The rich. They're just not like you and me -- they're so very much richer:
Mr. Ellison's net worth last year was around $16 billion. And it will probably be much bigger when the list comes out in a few weeks. With $16 billion and a 10 percent rate of return, Mr. Ellison would need to spend more than $30 million a week simply to keep from accumulating more money than he already has, to say nothing of trying to spend down the $16 billion itself.
He spent something like $100 million on his Japanese-style mansion in Woodside, Calif., making it among the more expensive private residences ever built. But that is only about three weeks worth of the interest he earns on his wealth. And a house doesn’t actually spend down his net worth because it is an asset that can be resold. At least part of the $100 million is just a different way of saving.
Mr. Ellison would have to spend that $30 million a week — $183,000 an hour — on things that can't be resold, like parties or meals, just to avoid increasing his wealth.
That comes from Austan Gollsbee's exploration of why the rich horde their wealth. It's actually a fairly surprising outcome. There's no reason billionaires actually need multiple billions, or that those with nine figures of wealth couldn't slim down to eight. Their lifestyles wouldn't change at all, and their children would be lavishly cared for. But even the largest philanthropists, political participants, and spenders channel relatively small fractions of their bank accounts to their causes and indulgences. And "only 4 percent of the richest Americans said that providing an inheritance ranked in their top five reasons for saving." Weirder yet, "the data shows that elderly super-rich people who do not have children save just as much as the ones who do."

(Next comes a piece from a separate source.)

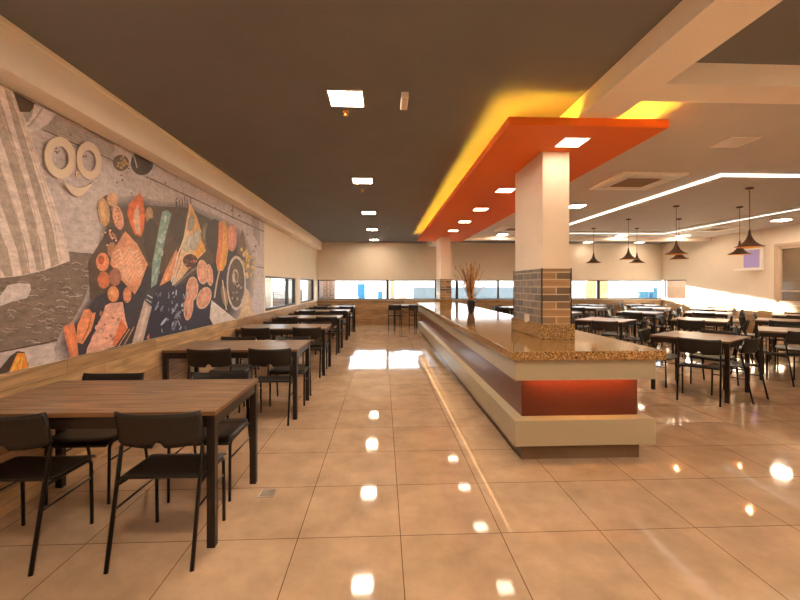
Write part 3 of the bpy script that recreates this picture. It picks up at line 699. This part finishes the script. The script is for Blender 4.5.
for i in range(26):
    a = random.random()*2*PI; r = random.random()*.09; z = .24+random.random()*.2
    t = bmesh.new(); bmesh.ops.create_icosphere(t, subdivisions=1, radius=.018, matrix=Matrix.Translation((math.cos(a)*r, math.sin(a)*r, z)) @ Matrix.Diagonal((.7, .7, 1.8, 1))); b3.merge(t)
b1.build('straw_stems', M['straw'], p); b2.build('twig_stems', M['straw2'], p); b3.build('seed_heads', M['straw'], p)['kind'] = 'stuff'

# ------------------------------------------------------------------ tables
def make_table(name, lx, ly):
    t = empty(name); hx, hy = lx/2, ly/2; lg = .046
    b = MB(); b.box(-hx, hx, -hy, hy, .747, .772, mi=0, bev=.002)
    for f in b.bm.faces:
        if abs(f.normal.z) < .5: f.material_index = 1
    b.build('tabletop', [M['top'], M['tope']], t)
    b = MB(); a = .012
    b.box(-hx+a, hx-a, -hy+a, -hy+a+.025, .68, .747).box(-hx+a, hx-a, hy-a-.025, hy-a, .68, .747).box(-hx+a, -hx+a+.025, -hy+a+.025, hy-a-.025, .68, .747).box(hx-a-.025, hx-a, -hy+a+.025, hy-a-.025, .68, .747)
    b.build('apron', M['dark'], t)
    for sx in (-1, 1):
        for sy in (-1, 1):
            x = sx*(hx-.005-lg/2); y = sy*(hy-.005-lg/2)
            MB().box(x-lg/2, x+lg/2, y-lg/2, y+lg/2, 0, .7465, bev=.003).build('leg', M['dark'], t)
    return t

# ------------------------------------------------------------------ chair, facing +Y
def make_chair():
    t = empty('dining_chair'); w = .216
    # backrest: curved plate with a finger notch
    b = MB(); n = 26; R = []
    for i in range(n+1):
        x = -w-.008+(2*w+.016)*i/n; q = x/(w+.008)
        lo = .603+.012*q*q; hi = .795+.012*abs(q)**3
        if abs(x) < .024: lo += .034*math.sqrt(max(0, 1-(x/.024)**2))**.6
        if abs(q) > .9: lo += .03*(abs(q)-.9)/.1
        row = []
        for j in range(7):
            z = lo+(hi-lo)*j/6
            y = -.112-(z-.6)*.22-.035*(1-q*q)
            row.append((x, y, z))
        R.append(row)
    for s_, off in ((1, -.006), (-1, .006)):
        V = [[b.bm.verts.new((x, y+off, z)) for x, y, z in row] for row in R]
        if s_ == 1: V1 = V
        else: V2 = V
    for i in range(n):
        for j in range(6):
            for V in (V1, V2):
                f = b.bm.faces.new((V[i][j], V[i+1][j], V[i+1][j+1], V[i][j+1])); f.smooth = True
        for j in (0, 6): b.bm.faces.new((V1[i][j], V1[i+1][j], V2[i+1][j], V2[i][j]))
    for i in (0, n):
        for j in range(6): b.bm.faces.new((V1[i][j], V1[i][j+1], V2[i][j+1], V2[i][j]))
    b.build('backrest', M['chair'], t)
    # seat: shallow dished plate with waterfall front
    b = MB(); nx, ny = 12, 12; V1, V2 = [], []
    for i in range(nx+1):
        r1, r2 = [], []
        for j in range(ny+1):
            qx, qy = -1+2*i/nx, -1+2*j/ny
            cx = qx*.222*(1-.06*max(0, abs(qy)-.8)/.2); y = .05+qy*.195
            z = .437-.014*(1-qx*qx)*(1-qy*qy)-(.03*((qy-.6)/.4)**2 if qy > .6 else 0)+(.012*((-qy-.6)/.4)**2 if qy < -.6 else 0)
            r1.append(b.bm.verts.new((cx, y, z))); r2.append(b.bm.verts.new((cx, y, z-.012)))
        V1.append(r1); V2.append(r2)
    for i in range(nx):
        for j in range(ny):
            for V in (V1, V2):
                f = b.bm.faces.new((V[i][j], V[i+1][j], V[i+1][j+1], V[i][j+1])); f.smooth = True
    for i in range(nx):
        for j in (0, ny): b.bm.faces.new((V1[i][j], V1[i+1][j], V2[i+1][j], V2[i][j]))
    for j in range(ny):
        for i in (0, nx): b.bm.faces.new((V1[i][j], V1[i][j+1], V2[i][j+1], V2[i][j]))
    b.build('seat', M['chair'], t)
    for s in (-1, 1):
        x = s*w
        MB().tube([(x, -.235, 0), (x, -.112, .60), (x, -.113, .63), (x, -.152, .79)], .0115, 8).build('leg', M['tube'], t)
        xf = s*.205
        arc_ = [(xf, .205-.04+.04*math.sin(a), .365+.04*math.cos(a)) for a in [PI/2*(1-i/5) for i in range(6)]]
        MB().tube([(xf, .212, 0), (xf, .205, .34)]+arc_[0:]+[(xf, -.02, .408), (x, -.15, .412)], .0105, 8).build('leg', M['tube'], t)
        MB().tube([(x, -.176, .29), (xf, .206, .29)], .006, 6).build('stretcher', M['tube'], t)
    MB().tube([(-.205, .04, .405), (.205, .04, .405)], .009, 6).build('seat_rail', M['tube'], t)
    return t

proto = make_chair(); used = [False]
def place_chair(x, y, rz, label, group):
    if used[0]: c_ = copy_tree(proto)
    else: c_ = proto; used[0] = True
    c_.location = (x, y, 0); c_.rotation_euler = (0, 0, rz)
    tag(c_, label, 'chair', group)

# left row
TL = 1.45; TD = .78; TXC = -.94-TL/2
t0 = make_table('dining_table', TL, TD)
fronts = (2.285, 4.43, 6.57, 8.72, 10.86, 12.98)
tn = ['nearest table under the mural', 'second table under the mural', 'third table along the left wall', 'fourth table along the left wall', 'fifth table along the left wall', 'farthest table along the left wall']
for i, f in enumerate(fronts):
    t = t0 if i == 0 else copy_tree(t0)
    yc = f+TD/2; t.location = (TXC, yc, 0)
    tag(t, 'long oak topped table, the '+tn[i].replace(' table', '', 1) if i else 'long oak topped table nearest the camera under the mural', 'table', 'tables along the mural wall')
    for sx, wl in ((-.345, 'wall side'), (.46, 'aisle side')):
        for sy, wd in ((-1, 'near'), (1, 'far')):
            dx, dy, dr = (0, 0, 0) if i == 0 else (random.gauss(0, .02), random.gauss(0, .02), random.gauss(0, .03))
            if i == 1 and sx < 0: dx += .15
            if i == 0 and sy > 0: dx -= .05
            place_chair(TXC+sx+dx, yc+sy*(.325+(.0 if i == 0 else abs(dy))), (0 if sy < 0 else PI)+dr, 'black chair at the %s %s of the %s' % (wd, wl, tn[i]), 'chairs at the mural wall tables')
# small table by the far wall
t1 = make_table('dining_table', .8, .8); t1.location = (.78, 14.2, 0)
tag(t1, 'square table against the far wall left of the counter end', 'table')
place_chair(.40, 13.85, .05, 'left chair of the pair before the far wall table', 'chairs at the far wall table')
place_chair(1.12, 13.87, -.06, 'right chair of the pair before the far wall table', 'chairs at the far wall table')

# right dining area: square tables turned 45 degrees
TS = .9
right = [(4.43, 5.42, 'table beside the counter\'s near end'), (6.48, 6.0, 'table cut by the photo\'s right edge'), (4.58, 8.05, 'table just behind the worktop corner'),
         (6.58, 8.02, 'table behind the one beside the counter'), (8.15, 7.75, 'third row table near the right edge'), (4.6, 10.35, 'table hidden behind the nearest pillar'),
         (6.75, 10.25, 'table in the middle of the right room'), (8.4, 10.0, 'middle row table toward the sunlit wall'), (9.75, 9.0, 'table under the tall beige window'),
         (4.25, 12.7, 'table seen left of the nearest pillar'), (6.5, 12.5, 'far row table right of the pillar'), (8.4, 12.2, 'far row table before the blue crate'),
         (9.75, 11.5, 'table under the violet wall unit'), (7.4, 14.05, 'back table under the far windows'), (9.3, 13.95, 'back table in the far right corner'), (5.5, 14.1, 'back table beside the far pier of windows')]
FIX = {(0, 0): (.51, .16), (0, 1): (.42, .02), (2, 0): (.57, .18), (3, 0): (.57, -.08)}
q0 = make_table('dining_table', TS, TS)
for i, (x, y, nm) in enumerate(right):
    t = q0 if i == 0 else copy_tree(q0)
    rot = -PI/4-.04+(-.16 if i == 0 else random.gauss(0, .05))
    t.location = (x, y, 0); t.rotation_euler = (0, 0, rot)
    tag(t, 'square oak topped '+nm, 'table', 'square tables in the right dining area')
    for k_, sd in enumerate(('near', 'right', 'far', 'left')):
        # side normals in table frame: near (0,-1) right (1,0) far (0,1) left (-1,0)
        n_ = ((0, -1), (1, 0), (0, 1), (-1, 0))[k_]
        ds = .56+(0 if i == 0 else random.uniform(-.03, .05))
        al = 0.
        if (i, k_) in FIX: ds, al = FIX[i, k_]
        dx, dy = n_[0]*ds-n_[1]*al, n_[1]*ds+n_[0]*al
        wx, wy = x+dx*math.cos(rot)-dy*math.sin(rot), y+dx*math.sin(rot)+dy*math.cos(rot)
        face = math.atan2(-n_[1], -n_[0])-PI/2+rot
        if (i, k_) == (1, 0): wx, wy, face = 6.19, 5.78, -.06
        if (i, k_) == (0, 0): face += .3
        if (i, k_) == (2, 0): face += .2
        place_chair(wx, wy, face+random.gauss(0, .06), 'black chair on the %s side of the %s' % (sd, nm), 'chairs in the right dining area')

# ------------------------------------------------------------------ world, sun, camera
w = bpy.data.worlds.new('sky'); S.world = w; w.use_nodes = True
bg = w.node_tree.nodes['Background']; bg.inputs['Color'].default_value = (.92, .96, 1., 1); bg.inputs['Strength'].default_value = 1.7
sd = bpy.data.lights.new('sun', 'SUN'); sd.energy = 30; sd.angle = math.radians(2.); sd.color = (1., .92, .82)
so = bpy.data.objects.new('sun', sd); COL.objects.link(so)
so.rotation_euler = Vector((2, -1, -.16)).to_track_quat('-Z', 'Y').to_euler(); so.location = (-20, 30, 6)
cd = bpy.data.cameras.new('camera'); cd.sensor_width = 36; cd.sensor_fit = 'HORIZONTAL'; cd.lens = 18; cd.shift_y = -15/800; cd.clip_start = .02
co = bpy.data.objects.new('camera', cd); COL.objects.link(co); co.location = (0, 0, H); co.rotation_euler = (PI/2, 0, -YAW); S.camera = co

vs = S.view_settings; S.display_settings.display_device = 'sRGB'
vs.view_transform = 'Standard'; vs.look = 'None'; vs.gamma = 1; vs.use_curve_mapping = False; vs.exposure = 1.9
M['floor'].node_tree.nodes['Principled BSDF'].inputs['Specular IOR Level'].default_value = .36
S.cycles.use_denoising = True
S.cycles.max_bounces = 10; S.cycles.diffuse_bounces = 6; S.cycles.glossy_bounces = 4; S.cycles.transparent_max_bounces = 12
S.cycles.caustics_reflective = False; S.cycles.caustics_refractive = False
S.cycles.sample_clamp_indirect = 8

So what gives? Some economists have dived into the question, and their hypotheses basically boil down to greed. "[The superrich] get something different from having money — clout, power, the ability to dominate an industry. Or perhaps these are just competitive people who care about their position compared with other people on the list." Maybe so. Or maybe this is just humankind's innate loss aversion -- our tendency to irrationally avoid loss even more than we court gain -- at work.